Медитация никогда не происходит во времени; время не может привести к радикальной перемене — оно может привести только к изменению, которое опять нуждается в изменениях, подобно всем улучшениям или реформам; медитация, являющаяся результатом времени, всегда связывает, в ней нет свободы — а без свободы всегда присутствуют выбор и конфликт.
18 декабря
Высоко в горах, среди голых скал, где ни дерева ни куста, был маленький ручей, изливавшийся из массивной, неприступной скалы; едва ли даже это был ручей, просто струйка. Спускаясь ниже, он образовывал водопад, всего лишь журчание, затем он спускался всё ниже и ниже в долину и уже ревел во всю мочь; ему предстоял длинный путь через города, долины, леса и открытые пространства. Ручью предстояло стать неудержимой рекой, в стремительном беге заливающей берега свои, очищающей себя в своём течении, с грохотом обрушивающейся на скалы, текущей в дальние земли, безостановочно устремляясь к морю (Он был тогда в Бенаресе и вспоминает здесь исток Ганга, который однажды посетил. Он остановился в Раджгхате, к северу от Бенареса, на берегу Ганга, где находится школа Кришиамурти. Индийцы называют Бенарсс Банарасом или Варанеси). Важно было не достижение моря, а то, что она была рекой, такой широкой и такой глубокой и полноводной и великолепной; она впадёт в море и исчезнет в его необъятных бездонных водах — это море было далеко, за много тысяч миль, но отсюда и до моря она была жизнью, красотой и непрекращающимся весельем; ничто не могло помешать этому, даже фабрики и дамбы. Это была действительно чудесная река, широкая, глубокая, с таким множеством городов по берегам, такая беззаботно свободная и никогда не перестающая быть собой, не пытающаяся в чём-нибудь забыться. Вся жизнь была здесь, на её берегах, зелёные поля, леса, одинокие дома, смерть, любовь и разрушение; над ней проходили длинные широкие мосты, изящные и очень хорошо используемые. Другие ручьи и реки впадали в неё, но она была матерью всех рек, больших и малых. Она всегда была полноводной, всегда сама очищала себя, и было блаженством наблюдать её вечером, когда краски облаков сгущались и вода в ней становилась золотой. Но маленькая струйка так далеко отсюда, среди тех гигантских скал, которые казались такими сосредоточенными на том, чтобы произвести её, была началом жизни, а её окончание — за пределами её берегов и морей.
Медитация была подобна той реке, только у неё не было ни начала, ни конца; она началась, и её конец был её началом.
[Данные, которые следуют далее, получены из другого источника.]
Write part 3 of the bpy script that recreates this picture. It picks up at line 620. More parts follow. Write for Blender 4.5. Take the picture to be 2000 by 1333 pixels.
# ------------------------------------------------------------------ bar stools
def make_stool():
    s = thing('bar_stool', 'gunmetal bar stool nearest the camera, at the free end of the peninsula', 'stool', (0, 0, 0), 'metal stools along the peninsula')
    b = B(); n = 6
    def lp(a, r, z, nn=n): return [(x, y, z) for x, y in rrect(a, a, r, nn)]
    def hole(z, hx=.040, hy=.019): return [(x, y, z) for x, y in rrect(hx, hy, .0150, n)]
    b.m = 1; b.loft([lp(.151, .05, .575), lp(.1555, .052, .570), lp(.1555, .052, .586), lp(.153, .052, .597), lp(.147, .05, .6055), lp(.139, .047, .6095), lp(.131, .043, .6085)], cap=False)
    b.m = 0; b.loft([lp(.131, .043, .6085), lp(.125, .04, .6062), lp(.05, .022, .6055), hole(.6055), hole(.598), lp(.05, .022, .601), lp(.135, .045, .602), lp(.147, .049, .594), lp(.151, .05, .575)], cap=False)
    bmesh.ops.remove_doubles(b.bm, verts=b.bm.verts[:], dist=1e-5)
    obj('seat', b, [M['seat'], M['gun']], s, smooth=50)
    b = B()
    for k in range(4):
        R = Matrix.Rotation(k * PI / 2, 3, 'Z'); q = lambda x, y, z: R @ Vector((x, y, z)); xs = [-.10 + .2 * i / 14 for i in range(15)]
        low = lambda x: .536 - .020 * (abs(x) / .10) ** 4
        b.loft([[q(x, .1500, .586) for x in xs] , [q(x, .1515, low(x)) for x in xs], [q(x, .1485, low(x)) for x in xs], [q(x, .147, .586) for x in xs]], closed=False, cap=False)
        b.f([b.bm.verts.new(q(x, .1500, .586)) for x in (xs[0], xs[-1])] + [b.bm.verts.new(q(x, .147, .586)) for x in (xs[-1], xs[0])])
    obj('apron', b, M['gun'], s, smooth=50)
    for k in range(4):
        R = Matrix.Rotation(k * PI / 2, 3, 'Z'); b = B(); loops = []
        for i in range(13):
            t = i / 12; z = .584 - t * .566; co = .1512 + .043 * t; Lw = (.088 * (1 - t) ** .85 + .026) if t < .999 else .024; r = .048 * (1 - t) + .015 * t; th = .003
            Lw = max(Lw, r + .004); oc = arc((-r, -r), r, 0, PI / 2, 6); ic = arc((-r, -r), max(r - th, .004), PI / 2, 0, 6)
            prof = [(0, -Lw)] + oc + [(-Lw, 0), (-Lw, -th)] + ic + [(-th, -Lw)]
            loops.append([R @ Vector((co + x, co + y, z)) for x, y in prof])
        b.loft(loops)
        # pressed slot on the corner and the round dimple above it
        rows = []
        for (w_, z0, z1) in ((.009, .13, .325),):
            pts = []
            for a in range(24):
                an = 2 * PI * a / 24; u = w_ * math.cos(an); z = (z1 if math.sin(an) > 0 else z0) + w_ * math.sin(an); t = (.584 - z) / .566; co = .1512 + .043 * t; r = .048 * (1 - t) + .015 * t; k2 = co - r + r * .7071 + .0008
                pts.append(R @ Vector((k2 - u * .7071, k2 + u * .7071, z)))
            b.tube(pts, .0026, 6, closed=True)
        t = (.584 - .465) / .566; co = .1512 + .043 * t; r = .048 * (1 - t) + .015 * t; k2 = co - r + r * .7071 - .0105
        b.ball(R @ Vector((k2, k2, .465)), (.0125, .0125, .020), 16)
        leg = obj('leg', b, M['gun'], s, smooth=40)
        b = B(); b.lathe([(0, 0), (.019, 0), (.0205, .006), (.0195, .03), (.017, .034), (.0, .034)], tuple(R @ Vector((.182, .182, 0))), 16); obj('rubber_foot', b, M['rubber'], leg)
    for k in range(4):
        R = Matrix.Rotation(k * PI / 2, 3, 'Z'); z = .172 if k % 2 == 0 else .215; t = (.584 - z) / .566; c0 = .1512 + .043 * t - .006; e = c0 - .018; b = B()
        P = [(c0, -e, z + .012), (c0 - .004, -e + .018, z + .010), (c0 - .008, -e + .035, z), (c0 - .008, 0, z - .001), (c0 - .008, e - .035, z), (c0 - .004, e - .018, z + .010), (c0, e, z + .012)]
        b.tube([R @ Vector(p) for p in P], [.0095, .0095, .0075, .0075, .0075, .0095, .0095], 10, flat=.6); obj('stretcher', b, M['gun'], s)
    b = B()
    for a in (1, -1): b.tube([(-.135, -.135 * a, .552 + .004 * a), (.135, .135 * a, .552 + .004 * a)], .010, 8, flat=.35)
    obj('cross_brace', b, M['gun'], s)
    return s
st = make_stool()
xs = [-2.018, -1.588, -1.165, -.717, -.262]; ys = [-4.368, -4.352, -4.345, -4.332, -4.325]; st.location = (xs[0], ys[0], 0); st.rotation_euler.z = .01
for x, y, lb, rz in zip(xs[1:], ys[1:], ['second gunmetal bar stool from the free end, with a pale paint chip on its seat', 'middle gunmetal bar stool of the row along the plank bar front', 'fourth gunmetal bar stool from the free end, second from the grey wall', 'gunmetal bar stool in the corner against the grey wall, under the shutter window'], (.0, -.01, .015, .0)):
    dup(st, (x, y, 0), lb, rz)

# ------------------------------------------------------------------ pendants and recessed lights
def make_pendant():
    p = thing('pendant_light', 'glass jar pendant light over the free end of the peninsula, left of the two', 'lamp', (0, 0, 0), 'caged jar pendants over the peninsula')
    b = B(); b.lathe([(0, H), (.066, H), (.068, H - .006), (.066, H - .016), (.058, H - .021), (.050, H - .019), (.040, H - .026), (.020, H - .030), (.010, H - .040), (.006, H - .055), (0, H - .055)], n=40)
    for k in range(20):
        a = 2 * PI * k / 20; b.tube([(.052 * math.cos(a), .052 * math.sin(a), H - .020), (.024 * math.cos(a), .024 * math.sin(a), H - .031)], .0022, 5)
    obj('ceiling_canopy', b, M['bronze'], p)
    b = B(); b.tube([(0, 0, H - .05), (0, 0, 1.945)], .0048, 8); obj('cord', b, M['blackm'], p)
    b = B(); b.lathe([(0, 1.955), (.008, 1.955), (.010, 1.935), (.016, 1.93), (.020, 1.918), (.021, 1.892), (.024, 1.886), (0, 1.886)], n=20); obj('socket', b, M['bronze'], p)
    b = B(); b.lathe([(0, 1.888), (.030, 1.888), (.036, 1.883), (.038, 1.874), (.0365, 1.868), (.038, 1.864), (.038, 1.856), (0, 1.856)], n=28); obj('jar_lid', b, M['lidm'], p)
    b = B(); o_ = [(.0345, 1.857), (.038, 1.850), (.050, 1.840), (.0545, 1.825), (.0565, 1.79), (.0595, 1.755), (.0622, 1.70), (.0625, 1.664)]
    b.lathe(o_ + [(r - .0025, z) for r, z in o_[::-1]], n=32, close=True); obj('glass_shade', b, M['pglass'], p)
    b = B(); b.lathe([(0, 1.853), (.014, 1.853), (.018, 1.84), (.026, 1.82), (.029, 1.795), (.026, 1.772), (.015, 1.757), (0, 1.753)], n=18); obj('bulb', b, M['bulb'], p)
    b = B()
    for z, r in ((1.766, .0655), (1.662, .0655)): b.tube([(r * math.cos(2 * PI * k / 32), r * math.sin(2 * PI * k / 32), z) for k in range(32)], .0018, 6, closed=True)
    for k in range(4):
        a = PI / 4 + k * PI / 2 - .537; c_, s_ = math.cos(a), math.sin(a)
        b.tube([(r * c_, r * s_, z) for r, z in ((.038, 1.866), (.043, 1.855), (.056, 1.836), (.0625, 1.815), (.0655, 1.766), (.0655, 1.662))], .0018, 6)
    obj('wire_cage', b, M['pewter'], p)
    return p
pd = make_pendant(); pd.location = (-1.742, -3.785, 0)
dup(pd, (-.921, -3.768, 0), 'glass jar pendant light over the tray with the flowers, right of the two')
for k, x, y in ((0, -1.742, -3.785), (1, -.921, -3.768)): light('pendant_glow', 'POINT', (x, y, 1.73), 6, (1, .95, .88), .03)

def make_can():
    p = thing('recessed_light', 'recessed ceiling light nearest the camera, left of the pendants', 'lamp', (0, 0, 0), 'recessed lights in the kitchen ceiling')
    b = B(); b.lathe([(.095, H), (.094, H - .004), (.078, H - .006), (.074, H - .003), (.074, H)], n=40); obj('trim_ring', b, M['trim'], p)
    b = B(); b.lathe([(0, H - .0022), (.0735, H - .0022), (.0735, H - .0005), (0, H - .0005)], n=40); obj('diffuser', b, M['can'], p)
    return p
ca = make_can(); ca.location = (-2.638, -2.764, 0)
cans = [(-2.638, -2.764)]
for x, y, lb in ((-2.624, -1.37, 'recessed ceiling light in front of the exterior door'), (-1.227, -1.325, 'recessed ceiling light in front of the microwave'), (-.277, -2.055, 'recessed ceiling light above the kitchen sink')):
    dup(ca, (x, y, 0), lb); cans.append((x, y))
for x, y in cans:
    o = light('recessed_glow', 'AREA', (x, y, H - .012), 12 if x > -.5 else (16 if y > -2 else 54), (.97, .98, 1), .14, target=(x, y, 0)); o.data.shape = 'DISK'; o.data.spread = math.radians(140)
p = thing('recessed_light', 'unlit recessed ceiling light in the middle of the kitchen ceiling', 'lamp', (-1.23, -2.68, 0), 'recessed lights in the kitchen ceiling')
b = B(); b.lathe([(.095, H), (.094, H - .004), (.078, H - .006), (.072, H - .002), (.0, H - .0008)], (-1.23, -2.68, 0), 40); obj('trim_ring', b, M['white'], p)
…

У неё не было никакой причины, и её движение было её обновлением. Медитация всегда была новой и никогда не накапливала, чтобы стать старой; и она никогда не загрязнялась, поскольку не имела корней во времени. Хорошо медитировать без принуждения, без приложения усилия, начиная с ручейка и продвигаясь за пределы времени и пространства, куда не могут войти мысль и чувство, где нет переживания.
19 декабря
Было прекрасное утро, довольно прохладное, и до рассвета было ещё далеко; несколько деревьев и кусты вокруг дома, казалось, за ночь стали лесом, скрывая множество змей, диких животных; лунный свет с тысячью теней усиливал это впечатление; это были огромные деревья, намного выше дома, и все они были безмолвны и ждали рассвета. И вдруг сквозь деревья и из-за них донеслась песня, религиозная песня преданности и почитания; голос был звучный, и певец вкладывал в песню душу, и песня уносилась далеко в залитую лунным светом ночь. Слушая песню, вы уносились на волне звука — и вы были ею и за её пределами, за пределами мысли и чувства. Потом прозвучал ещё другой звук, звук инструмента, очень слабый, но отчётливый.